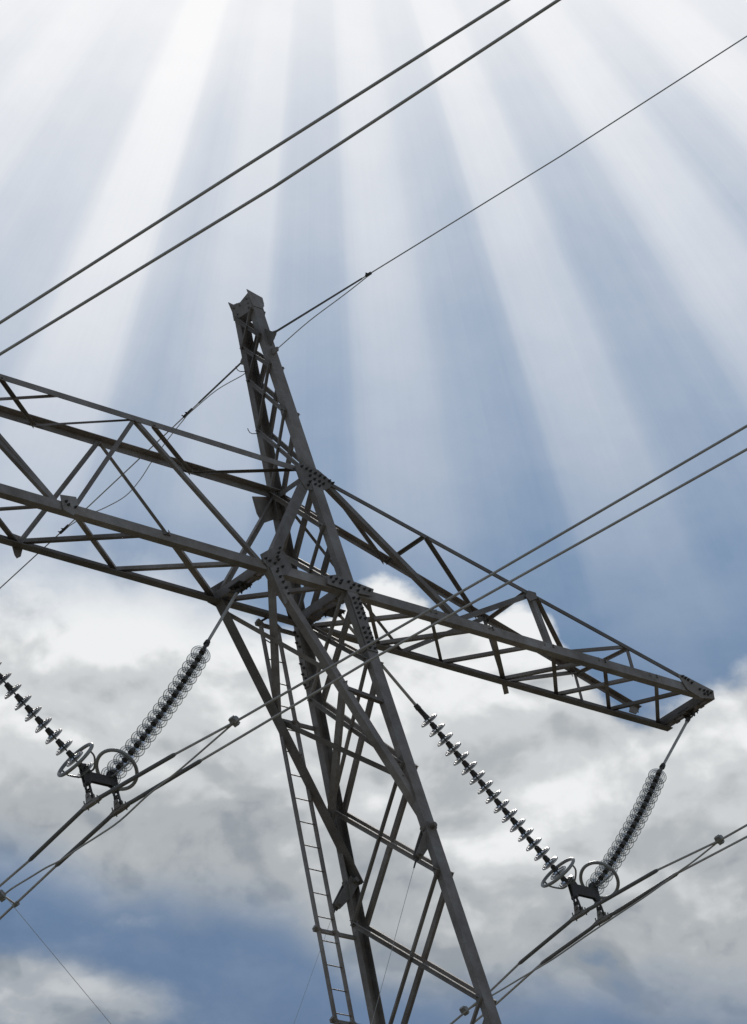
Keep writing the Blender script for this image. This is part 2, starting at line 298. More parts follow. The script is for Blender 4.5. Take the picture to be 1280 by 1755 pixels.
mb = sstep(Y + (n1 - .5) * .16 + (n3 - .5) * .14, bot + .11, bot - .06)
low = blob(X - (Y - 1.7) * 1.3, Y, .04, 1.70, .24, .075, 1.25) + blob(X, Y, .24, 1.575, .16, .03, .35) + blob(X, Y, .42, 1.535, .12, .03, .3)
low = sstep(low + (n1 - .5) * .7 + (n2 - .5) * .3, .25, .85) * .85
mask = mth('MAXIMUM', mt * mb, low)
body = curve(Y, .9, 1.8, [(.9, .84), (1.1, .80), (1.25, .72), (1.4, .60), (1.55, .52), (1.8, .42)])
for q in [(.69, 1.045, .10, .055, .14), (.88, 1.085, .07, .06, .13), (1.0, 1.36, .13, .06, .20), (.85, 1.45, .09, .06, .20), (1.08, 1.30, .08, .03, .08),
          (.22, 1.05, .2, .06, .05), (.42, 1.18, .12, .10, .10), (.06, 1.04, .1, .06, .05), (.16, 1.18, .13, .035, -.20), (.28, 1.14, .06, .03, -.10),
          (.05, 1.40, .2, .07, -.13), (.36, 1.37, .14, .06, -.10), (.79, 1.20, .12, .05, .03), (.83, 1.31, .10, .045, -.11), (.93, 1.24, .06, .025, -.10),
          (1.08, 1.20, .07, .05, -.10), (.78, 1.38, .05, .04, -.10), (1.13, 1.50, .15, .07, -.05), (.67, 1.47, .05, .05, -.08), (1.22, 1.27, .12, .06, .10),
          (.9, 1.58, .14, .05, .02), (.72, 1.60, .1, .05, .03), (.1, 1.70, .15, .05, .16), (.1, 1.60, .2, .03, .1)]:
    body = body + blob(Xw, Yw, *q)
body = body + (h0 - .5) * .30 + lit * .8 + (n1 - .5) * .24 + (n3 - .5) * .20 + (n2 - .5) * .12 + .12
shade = NT.nodes.new('ShaderNodeValToRGB')
NT.links.new(body.s, shade.inputs[0]); cr = shade.color_ramp; cr.interpolation = 'EASE'
for p, c in ((.30, (118, 136, 158)), (.48, (150, 157, 164)), (.62, (175, 180, 184)), (.80, (205, 208, 210)), (1.0, (238, 240, 241))):
    e = cr.elements[0] if p == .30 else (cr.elements[-1] if p == 1.0 else cr.elements.new(p))
    e.position = p; e.color = lin(*c) + (1,)
patch = mixc(mask, clear, E(shade.outputs[0]))

# --- the rest of the sky: clear Nishita blue under scattered cloud
sky = NT.nodes.new('ShaderNodeTexSky'); sky.sky_type = 'NISHITA'; sky.sun_disc = False
sky.sun_elevation = math.asin(sun_dir.z); sky.sun_rotation = math.atan2(sun_dir.x, sun_dir.y)
bg_sky = NT.nodes.new('ShaderNodeBackground'); NT.links.new(sky.outputs[0], bg_sky.inputs[0]); bg_sky.inputs[1].default_value = .08
g = noise(dirv, 3.0, 7, .55, .3)
bg_cl = NT.nodes.new('ShaderNodeBackground'); bg_cl.inputs[0].default_value = lin(190, 196, 203) + (1,); bg_cl.inputs[1].default_value = .8
m1 = NT.nodes.new('ShaderNodeMixShader'); put(m1.inputs[0], sstep(g, .44, .6))
NT.links.new(bg_sky.outputs[0], m1.inputs[1]); NT.links.new(bg_cl.outputs[0], m1.inputs[2])
bg_p = NT.nodes.new('ShaderNodeBackground'); NT.links.new(patch.s, bg_p.inputs[0]); bg_p.inputs[1].default_value = 1.0
near = sstep(df, .86, .955)
m2 = NT.nodes.new('ShaderNodeMixShader'); put(m2.inputs[0], near)
NT.links.new(m1.outputs[0], m2.inputs[1]); NT.links.new(bg_p.outputs[0], m2.inputs[2])
wo = NT.nodes.new('ShaderNodeOutputWorld'); NT.links.new(m2.outputs[0], wo.inputs[0])


# ------------------------------------------------------------------ materials
def mat(name, col, rough=.6, metal=0.0, var=.25, scale=6.0, bump=.15, tint=None, trans=0.0, spec=.5, member=0.0, ior=1.45):
    m = bpy.data.materials.new(name); m.use_nodes = True; nt = m.node_tree; N = nt.nodes; L = nt.links
    p = N['Principled BSDF']; p.inputs['Roughness'].default_value = rough; p.inputs['Metallic'].default_value = metal; p.inputs['IOR'].default_value = ior
    p.inputs['Transmission Weight'].default_value = trans; p.inputs['Specular IOR Level'].default_value = spec
    co = N.new('ShaderNodeTexCoord'); nz = N.new('ShaderNodeTexNoise'); nz.inputs['Scale'].default_value = scale
    nz.inputs['Detail'].default_value = 6; nz.inputs['Roughness'].default_value = .65
    L.new(co.outputs['Object'], nz.inputs['Vector'])
    r = N.new('ShaderNodeValToRGB'); L.new(nz.outputs[0], r.inputs[0])
    r.color_ramp.elements[0].position = .3; r.color_ramp.elements[1].position = .7
    r.color_ramp.elements[0].color = tuple(c * (1 - var) for c in col) + (1,)
    r.color_ramp.elements[1].color = tuple(min(1, c * (1 + var)) for c in col) + (1,)
    if tint:
        e = r.color_ramp.elements.new(.36); e.color = tuple(tint) + (1,)
    oi = N.new('ShaderNodeObjectInfo'); mr = N.new('ShaderNodeMapRange'); L.new(oi.outputs['Random'], mr.inputs[0])
    mr.inputs['To Min'].default_value = 1 - member; mr.inputs['To Max'].default_value = 1 + member
    nb = N.new('ShaderNodeTexNoise'); nb.inputs['Scale'].default_value = .9; nb.inputs['Detail'].default_value = 8; nb.inputs['Roughness'].default_value = .7
    L.new(co.outputs['Object'], nb.inputs['Vector'])
    mb_ = N.new('ShaderNodeMapRange'); L.new(nb.outputs[0], mb_.inputs[0]); mb_.inputs['From Min'].default_value = .35; mb_.inputs['From Max'].default_value = .65
    mb_.inputs['To Min'].default_value = 1 - member * .9; mb_.inputs['To Max'].default_value = 1 + member * .9
    mu = N.new('ShaderNodeMath'); mu.operation = 'MULTIPLY'; L.new(mr.outputs[0], mu.inputs[0]); L.new(mb_.outputs[0], mu.inputs[1])
    vm = N.new('ShaderNodeVectorMath'); vm.operation = 'SCALE'; L.new(r.outputs[0], vm.inputs[0]); L.new(mu.outputs[0], vm.inputs['Scale'])
    L.new(vm.outputs[0], p.inputs['Base Color'])
    if bump:
        n2_ = N.new('ShaderNodeTexNoise'); n2_.inputs['Scale'].default_value = scale * 9; n2_.inputs['Detail'].default_value = 3
        L.new(co.outputs['Object'], n2_.inputs['Vector'])
        b_ = N.new('ShaderNodeBump'); b_.inputs['Strength'].default_value = bump; b_.inputs['Distance'].default_value = .01
        L.new(n2_.outputs[0], b_.inputs['Height']); L.new(b_.outputs[0], p.inputs['Normal'])
    return m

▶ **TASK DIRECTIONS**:
From the top of the listing above, repeat each line exactly until you reach the line containing "patch = mixc(mask, clear, E(shade.outputs[0]))", and repeat that one too. Leave the pictures out.

▶ **OUTPUT**:
Keep writing the Blender script for this image. This is part 2, starting at line 298. More parts follow. The script is for Blender 4.5. Take the picture to be 1280 by 1755 pixels.
mb = sstep(Y + (n1 - .5) * .16 + (n3 - .5) * .14, bot + .11, bot - .06)
low = blob(X - (Y - 1.7) * 1.3, Y, .04, 1.70, .24, .075, 1.25) + blob(X, Y, .24, 1.575, .16, .03, .35) + blob(X, Y, .42, 1.535, .12, .03, .3)
low = sstep(low + (n1 - .5) * .7 + (n2 - .5) * .3, .25, .85) * .85
mask = mth('MAXIMUM', mt * mb, low)
body = curve(Y, .9, 1.8, [(.9, .84), (1.1, .80), (1.25, .72), (1.4, .60), (1.55, .52), (1.8, .42)])
for q in [(.69, 1.045, .10, .055, .14), (.88, 1.085, .07, .06, .13), (1.0, 1.36, .13, .06, .20), (.85, 1.45, .09, .06, .20), (1.08, 1.30, .08, .03, .08),
          (.22, 1.05, .2, .06, .05), (.42, 1.18, .12, .10, .10), (.06, 1.04, .1, .06, .05), (.16, 1.18, .13, .035, -.20), (.28, 1.14, .06, .03, -.10),
          (.05, 1.40, .2, .07, -.13), (.36, 1.37, .14, .06, -.10), (.79, 1.20, .12, .05, .03), (.83, 1.31, .10, .045, -.11), (.93, 1.24, .06, .025, -.10),
          (1.08, 1.20, .07, .05, -.10), (.78, 1.38, .05, .04, -.10), (1.13, 1.50, .15, .07, -.05), (.67, 1.47, .05, .05, -.08), (1.22, 1.27, .12, .06, .10),
          (.9, 1.58, .14, .05, .02), (.72, 1.60, .1, .05, .03), (.1, 1.70, .15, .05, .16), (.1, 1.60, .2, .03, .1)]:
    body = body + blob(Xw, Yw, *q)
body = body + (h0 - .5) * .30 + lit * .8 + (n1 - .5) * .24 + (n3 - .5) * .20 + (n2 - .5) * .12 + .12
shade = NT.nodes.new('ShaderNodeValToRGB')
NT.links.new(body.s, shade.inputs[0]); cr = shade.color_ramp; cr.interpolation = 'EASE'
for p, c in ((.30, (118, 136, 158)), (.48, (150, 157, 164)), (.62, (175, 180, 184)), (.80, (205, 208, 210)), (1.0, (238, 240, 241))):
    e = cr.elements[0] if p == .30 else (cr.elements[-1] if p == 1.0 else cr.elements.new(p))
    e.position = p; e.color = lin(*c) + (1,)
patch = mixc(mask, clear, E(shade.outputs[0]))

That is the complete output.